New FHA regulations allow a buyer to borrow the down payment from a relative. The buyer can borrow the down payment and then pay it back to their relative when they get the tax credit. The down payment for an FHA loan is only 3.5%, so the $8,000 will cover the down payment for a house with a purchase price up to $228,500.

Monday, February 16, 2009

How Many Properties Can I Finance?

Fannie Mae just announced that they are no longer limiting the number of properties that can be financed to 4. Effective immediately, the new limit is 10 financed properties. Of course, there are a number of restrictions. Following are the main changes:

-- You can now finance up to 10 properties.
-- For second home or 1-unit investment property purchases, the minimum down payment is 25% and the minimum credit score is 720.
-- For second home or 1-unit investment property refinances, the owner must have 30% equity in the property and a 720 credit score.
-- For 2-4 unit investment property purchases, the minimum down payment is 30% and the minimum credit score is 720.
-- For 2-4 unit investment property refinances, the owner must have 30% equity in the property and a 720 credit score.
-- No bankruptcies or foreclosures in the last 7 years.
-- No late payments on any mortgages in the last 12 months.
-- If rental income will be used to qualify, it has to show on the previous 2 years tax returns.
-- The reserve requirements have been raised to 6 months for all properties the borrower owns (if they own 5 - 10 properties).
-- This is only for purchases and limited cash-out refinances ($2,000 max cash out, and the new loan must be refinancing a loan that was used to purchase the property, or that was used to earlier refinance a loan that was used to buy the property).

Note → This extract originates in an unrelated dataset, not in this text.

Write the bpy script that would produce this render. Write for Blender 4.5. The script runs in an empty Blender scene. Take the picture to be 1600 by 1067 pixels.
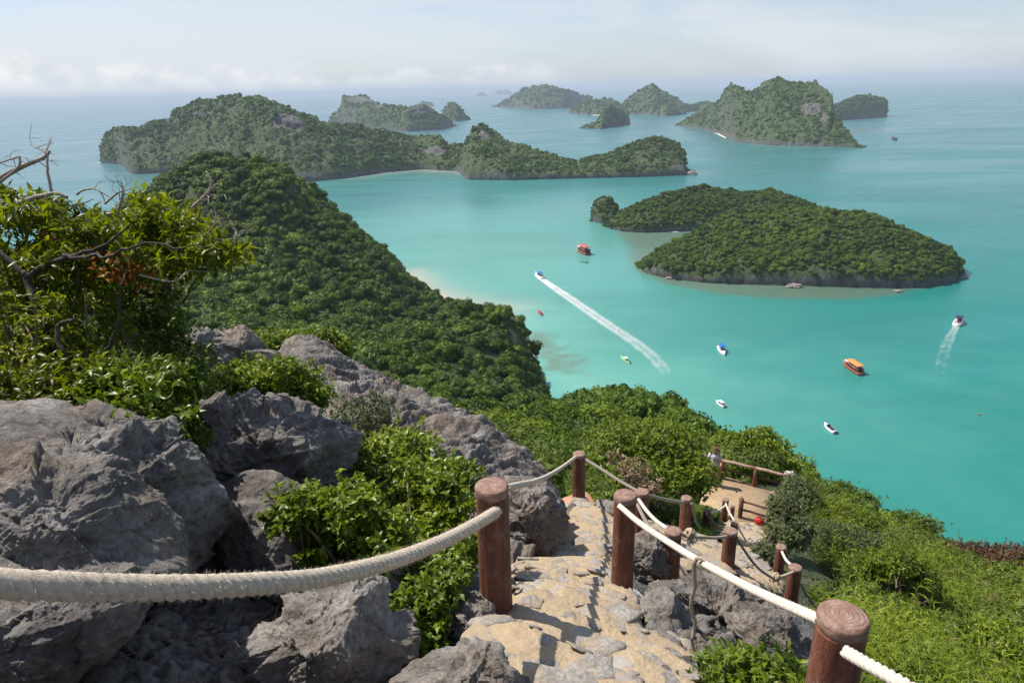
import bpy, math, random
import numpy as np
from math import sin, cos, tan, atan, atan2, radians, pi, sqrt
from mathutils import Vector, Matrix
random.seed(7)
RNG = np.random.default_rng(11)
scene = bpy.context.scene
COL = scene.collection

# ------------------------------------------------------------------ camera
LENS, CAM_Z, PITCH, ROLL = 24.0, 150.0, atan(394 / (1600 * 24 / 36)), radians(1.61)
FPX = 1600 * LENS / 36
CAM = np.array([0, 0, CAM_Z])
FW = np.array([0, cos(PITCH), -sin(PITCH)])
_r0 = np.array([1.0, 0, 0]); _u0 = np.array([0, sin(PITCH), cos(PITCH)])
RT = _r0 * cos(ROLL) - _u0 * sin(ROLL)
UP = _u0 * cos(ROLL) + _r0 * sin(ROLL)
cam_data = bpy.data.cameras.new('camera')
cam_data.lens = LENS; cam_data.sensor_width = 36; cam_data.clip_start = 0.05; cam_data.clip_end = 300000
cam = bpy.data.objects.new('camera', cam_data); COL.objects.link(cam)
cam.matrix_world = Matrix(((RT[0], UP[0], -FW[0], 0), (RT[1], UP[1], -FW[1], 0), (RT[2], UP[2], -FW[2], CAM_Z), (0, 0, 0, 1)))
scene.camera = cam

# ------------------------------------------------------------------ sun, sky, exposure
SUN_EL, SUN_AZ = radians(57), radians(-63)          # azimuth measured from +Y towards +X
SUNV = Vector((sin(SUN_AZ) * cos(SUN_EL), cos(SUN_AZ) * cos(SUN_EL), sin(SUN_EL)))
sun_data = bpy.data.lights.new('sun', 'SUN'); sun_data.energy = 5.0; sun_data.angle = radians(0.5); sun_data.color = (1, 0.94, 0.85)
sun = bpy.data.objects.new('sun', sun_data); COL.objects.link(sun)
sun.rotation_euler = SUNV.to_track_quat('Z', 'Y').to_euler(); sun.location = (0, 0, 400)
vs = scene.view_settings
scene.display_settings.display_device = 'sRGB'
vs.view_transform = 'Standard'; vs.look = 'None'; vs.exposure = 0.3; vs.gamma = 1.0; vs.use_curve_mapping = False
scene.render.engine = 'CYCLES'
cy = scene.cycles
cy.use_denoising = True; cy.max_bounces = 6; cy.diffuse_bounces = 3; cy.glossy_bounces = 2; cy.transmission_bounces = 3
cy.volume_bounces = 0; cy.transparent_max_bounces = 12; cy.caustics_reflective = False; cy.caustics_refractive = False


def nd(nt, typ, props=None, **ins):
    n = nt.nodes.new(typ)
    for k, v in (props or {}).items():
        setattr(n, k, v)
    for k, v in ins.items():
        key = int(k[1:]) if k[0] == 'i' and k[1:].isdigit() else k.replace('_', ' ')
        s = n.inputs[key]
        if isinstance(v, bpy.types.NodeSocket):
            nt.links.new(v, s)
        else:
            s.default_value = v
    return n


def math_(nt, op, a, b=0.0, c=0.0, clamp=False):
    n = nd(nt, 'ShaderNodeMath', {'operation': op, 'use_clamp': clamp}, i0=a, i1=b, i2=c)
    return n.outputs[0]


def ramp(nt, fac, stops, interp='LINEAR'):
    n = nd(nt, 'ShaderNodeValToRGB', None, Fac=fac)
    cr = n.color_ramp; cr.interpolation = interp
    while len(cr.elements) < len(stops):
        cr.elements.new(0.5)
    for e, (p, c) in zip(cr.elements, stops):
        e.position = p; e.color = tuple(c) + (1,) if len(c) == 3 else c
    return n.outputs[0]


def grey(v): return (v, v, v)


def mixc(nt, fac, a, b, blend='MIX'):
    n = nd(nt, 'ShaderNodeMix', {'data_type': 'RGBA', 'blend_type': blend})
    for i, v in ((0, fac), (6, a), (7, b)):
        if isinstance(v, bpy.types.NodeSocket): nt.links.new(v, n.inputs[i])
        else: n.inputs[i].default_value = v if i == 0 else (tuple(v) + (1,))[:4]
    return n.outputs[2]


def noise_(nt, vec, scale, detail=4, rough=0.55, dist=0.0):
    n = nd(nt, 'ShaderNodeTexNoise', None, Vector=vec, Scale=scale, Detail=detail, Roughness=rough, Distortion=dist)
    return n.outputs[0]


world = bpy.data.worlds.new('World'); scene.world = world; world.use_nodes = True
wt = world.node_tree; wt.nodes.clear()
sky = nd(wt, 'ShaderNodeTexSky', {'sky_type': 'NISHITA', 'sun_disc': False, 'sun_elevation': SUN_EL, 'sun_rotation': SUN_AZ,
                                  'altitude': 100.0, 'air_density': 1.0, 'dust_density': 0.8, 'ozone_density': 2.5})
geo = nd(wt, 'ShaderNodeTexCoord').outputs['Generated']
sep = nd(wt, 'ShaderNodeSeparateXYZ', None, Vector=geo)
az = math_(wt, 'ARCTAN2', sep.outputs[0], sep.outputs[1])
el = sep.outputs[2]
# soft high veil: broad horizontal streaks over the whole sky
cv = nd(wt, 'ShaderNodeCombineXYZ', None, X=sep.outputs[0], Y=sep.outputs[1], Z=math_(wt, 'MULTIPLY', el, 5.5)).outputs[0]
veil = noise_(wt, cv, 2.3, 5, 0.5, 0.5)
sunside = math_(wt, 'ADD', math_(wt, 'MULTIPLY', sep.outputs[0], sin(SUN_AZ) * 0.10), math_(wt, 'MULTIPLY', sep.outputs[1], cos(SUN_AZ) * 0.10))
veil = ramp(wt, math_(wt, 'ADD', veil, sunside), [(0.40, grey(0.45)), (0.60, grey(0.95))], 'EASE')
# cumulus bank low over the horizon: height of its tops varies with direction
tops = noise_(wt, nd(wt, 'ShaderNodeCombineXYZ', None, X=sep.outputs[0], Y=sep.outputs[1], Z=0.4).outputs[0], 3.1, 1, 0.4)
cv2 = nd(wt, 'ShaderNodeCombineXYZ', None, X=sep.outputs[0], Y=sep.outputs[1], Z=math_(wt, 'MULTIPLY', el, 1.6)).outputs[0]
puff = noise_(wt, cv2, 17, 6, 0.6, 0.3)
hgt = math_(wt, 'MULTIPLY_ADD', math_(wt, 'COSINE', math_(wt, 'MULTIPLY', math_(wt, 'ADD', az, 0.5), 3.0)), 0.030, math_(wt, 'MULTIPLY_ADD', tops, 0.06, -0.012))
lim = math_(wt, 'MULTIPLY_ADD', math_(wt, 'SUBTRACT', puff, 0.5), 0.085, hgt)
cum = math_(wt, 'MULTIPLY', math_(wt, 'SUBTRACT', lim, el), 60, clamp=True)
cshade = ramp(wt, noise_(wt, cv2, 26, 5, 0.6), [(0.34, (6.0, 6.3, 6.75)), (0.62, (8.4, 8.25, 8.05))])
air = math_(wt, 'SUBTRACT', 1.0, math_(wt, 'EXPONENT', math_(wt, 'DIVIDE', -0.18, math_(wt, 'ADD', math_(wt, 'MAXIMUM', el, 0.0), 0.03))))   # air mass: the veil thins overhead
veil = math_(wt, 'MULTIPLY', veil, air)
low = nd(wt, 'ShaderNodeMapRange', None, Value=el, i1=0.0, i2=0.03, i3=0.35, i4=0.95).outputs[0]
base = mixc(wt, veil, mixc(wt, 1.0, sky.outputs[0], (0.96, 1.02, 1.12), 'MULTIPLY'), (6.6, 6.8, 7.1))
full = mixc(wt, math_(wt, 'MULTIPLY', cum, low), base, cshade)
bg = nd(wt, 'ShaderNodeBackground', None, Color=full, Strength=0.1)
wo = nd(wt, 'ShaderNodeOutputWorld', None, Surface=bg.outputs[0])
try:
    world.cycles.sampling_method = 'MANUAL'; world.cycles.sample_map_resolution = 512
except Exception:
    pass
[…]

Saturday, February 14, 2009

New Class for Real Estate Agents - Automated Underwriting Systems

We've just been approved by the Division of Real Estate to teach another class to Colorado real estate agents. This one is called "Automated Underwriting Systems" and is approved for 2 hours of continuing education credit toward license renewal.

Automated underwriting systems are online tools that every real estate agent should be familiar with. In order to provide you with an accurate pre-approval, which is your only guarantee that the loan will actually close, a mortgage broker needs to use these systems. Not everyone does and that's the major reason loans fall apart. Learn for yourself what happens (or should happen) before a mortgage broker sends you a pre-approval letter.

Call us to schedule a class. There is no cost or minimum number of attendees. You'll get 2 CEUs and close more deals.

We also offer free CEU classes on FHA loans and VA loans.

Sunday, February 8, 2009

VA Loan Quick Reference Guide

VA loans are usually the best loans available for active and retired members of the military and their spouses. We have a link to a VA Loan Quick Reference Guide on the bottom of the home page of our web site. Click here for the link to our web site.

Tuesday, February 3, 2009

When Can I Cancel Mortgage Insurance?

We are often asked when a borrower is no longer required to pay mortgage insurance. For a conventional (non-government) loan, a borrower can request that the mortgage insurance (MI) premiums be cancelled when they have 20% equity in the property. If a borrower requests the cancellation, then they have to prove that they actually do have 20% equity. That means they will need to pay for an appraisal. They also need to have a good payment history (no 30-day late payments in the past 12 months, and no 60-day late payments in the past 24 months).

The lender is required to cancel the MI once the equity gets to 22%. They will use the amortization schedule for the loan to determine when the borrower has 22% equity.

If the borrower has purchased a house at a below-market price and has an appraisal showing that they have 20% equity, they will still probably have to pay MI for at least a year. That determination is up to the lender.

FHA rules are a little different. For an FHA loan, the MI gets cancelled once the borrower has 22% equity. However, regardless of the equity, a borrower must pay MI for a minimum of 5 years with an FHA loan. This is one reason it makes no sense for a borrower to get an FHA loan if they are making a large down payment (15% or more).